Admitamos también los socialdemócratas, sin embargo, que nuestro modelo no es la panacea universal. Como toda obra humana, tiene numerosas imperfecciones y, sobre todo, se presta a toda clase de manipulaciones y tergiversaciones. No todos los que se proclaman socialdemócratas lo son o incluso quieren serlo; ni mucho menos. Sin ir más lejos, los que creen o afirman que el PSOE es socialdemócrata se engañan o nos engañan. El Partido Socialista español, con su larga historia secular, sólo ha podido ser llamado socialdemócrata unos veintidós años, de 1978 a 2000, aproximadamente. Hasta 1978 fue oficialmente marxista y muy frecuentemente, sobre todo durante la II República y la guerra civil, leninista-stalinista. Y, desde el año 2000, aproximadamente, hasta hoy, se trata de un partido populista, de ideología confusa y difusa, pero radical y mucho más cercana al tercermundismo autoritario de Hispanoamérica que a la socialdemocracia europea. Y en ello estamos.
Por otra parte, de la doctrina socialdemócrata se ha abusado, como la historia reciente de Suecia demuestra abundantemente.

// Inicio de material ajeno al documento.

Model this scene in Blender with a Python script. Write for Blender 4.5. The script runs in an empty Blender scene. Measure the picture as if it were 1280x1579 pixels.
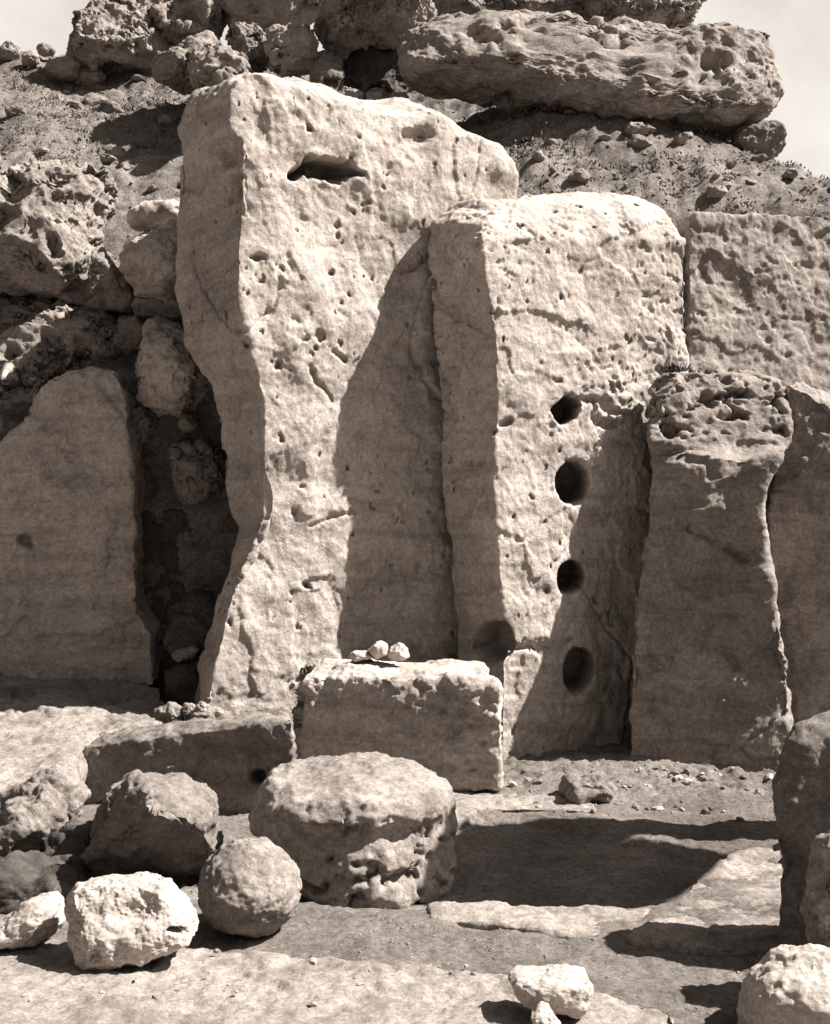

La socialdemocracia corre el peligro de convertir al Estado benefactor en Estado avasallador. Los gobernantes al mando de un Estado asistencial se consideran a menudo autorizados para exprimir al ciudadano so pretexto de que los impuestos se utilizan para redistribuir la renta. “El dinero público no es de nadie”, como dijo la otra; le faltó añadir “y como lo he encontrado yo, es mío”. Sin duda, eso piensan sus cofrades.
Y eso es lo que ponen en práctica tantos redistribuidores dizque socialdemócratas, que, redistribuyendo por aquí, y subvencionando por allá, se las arreglan para que una parte sustancial de lo redistribuido y subvencionado acabe en sus bolsillos y en los de sus amigos. Y cuando los jueces se interesan por esos brillantes juegos malabares redistributivos, se les llama franquistas y se planea una profunda reforma (¿socialdemocrática?) para tenerlos a raya. Todo modelo sociopolítico puede ser tergiversado y prostituido (nunca mejor dicho); los que nos consideramos socialdemócratas sin partido tenemos la obligación de denunciar el fraude. Y esto es lo que estoy haciendo.